Mean Shift is an unsupervised clustering algorithm that aims to discover blobs in a smooth density of samples. It is a centroid-based algorithm that works by updating candidates for centroids to be the mean of the points within a given region (also called bandwidth). These candidates are then filtered in a post-processing stage to eliminate near-duplicates to form the final set of centroids. Therefore contrary to KMeans, we don't need to choose the number of clusters ourselves.
On a high level, Mean Shift works as follows:
- Create a sliding window/cluster for each data-point
- Each of the sliding windows is shifted towards higher density regions by shifting their centroid (center of the sliding window) to the data-points' mean within the sliding window. This step will be repeated until no shift yields a higher density (number of points in the sliding window)
- Selection of sliding windows by deleting overlapping windows. When multiple sliding windows overlap, the window containing the most points is preserved, and the others are deleted.
- Assigning the data points to the sliding window in which they reside.

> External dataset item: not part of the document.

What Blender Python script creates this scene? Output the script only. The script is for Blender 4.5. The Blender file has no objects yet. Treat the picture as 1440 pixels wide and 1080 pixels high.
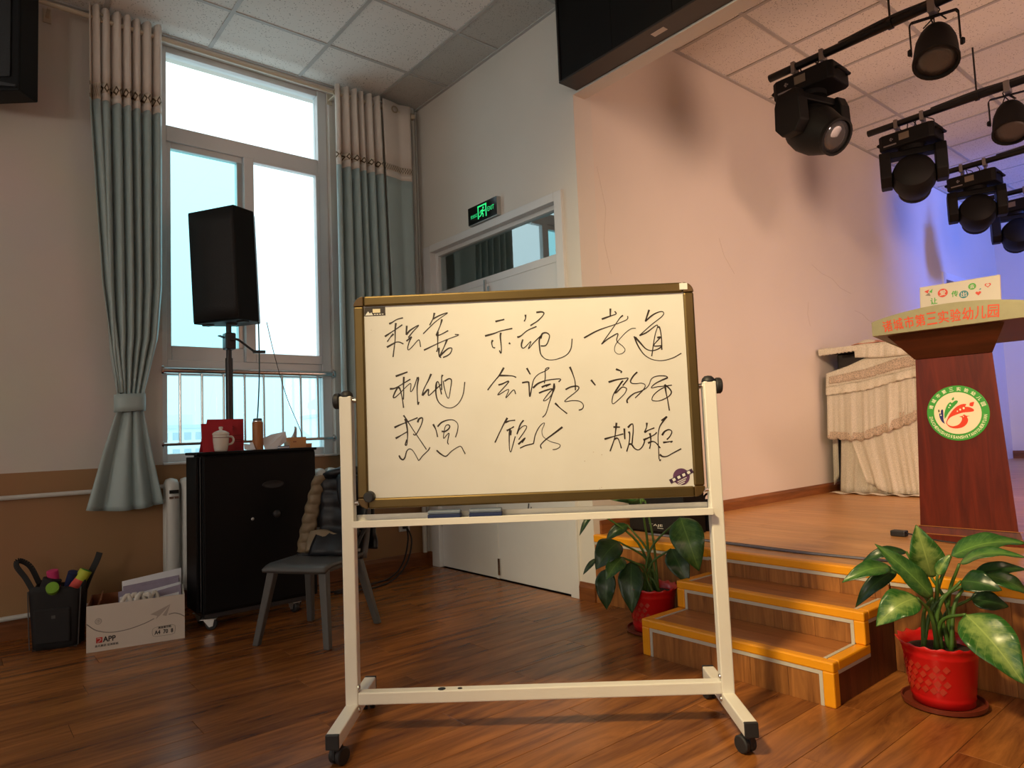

What Mean Shift is doing is shifting the windows to a higher density region by shifting their centroid (center of the sliding window) to the mean of the data-points inside the sliding window. We can also look at this by thinking of our data points as a probability density function.
Higher density regions correspond to regions with more data-points, and lower density regions correspond to regions with fewer points. Mean Shift tries to find the high-density regions by continually shifting the sliding window closer to the peak of the region. This is also known as hill climbing.
Depending on the bandwidth, the resulting clusters can look quite different. As an extreme case, imagine that we choose an extremely small bandwidth. This will result in each point having its own cluster. On the other hand, if we use a huge bandwidth, there will only be one cluster containing all the data-points.
Below you can see an image of different bandwidth values (not as extreme cases then mentioned above):
Choosing the correct bandwidth by hand might work for small two-dimensional data-sets but will be pretty hard as the data-set gets bigger and bigger. Therefore instead of selecting the bandwidth by hand, you can estimate it using your data. For more information, check out:
- Scikit-Learn estimate_bandwidth
- Mean Shift Dynamic Bandwidth - Practical Machine Learning Tutorial with Python p.42
Mean Shift is a simple cluster method that works very well on spherical-shaped data. Furthermore, it automatically selects the number of clusters contrary to other clustering algorithms like KMeans. Also, the output of Mean Shift is not dependent on the initialization since, at the start, each point is a cluster.
The algorithm is not highly scalable, as it requires multiple nearest neighbor searches during its execution. It has a complexity of O(n^2). Furthermore, manually choosing the bandwidth can be non-trivial, and selecting a wrong value can lead to bad results.
It also fails to find the correct clusters for some data-sets, as shown on the 'Comparing different clustering algorithms on toy datasets' page from Scikit-Learn.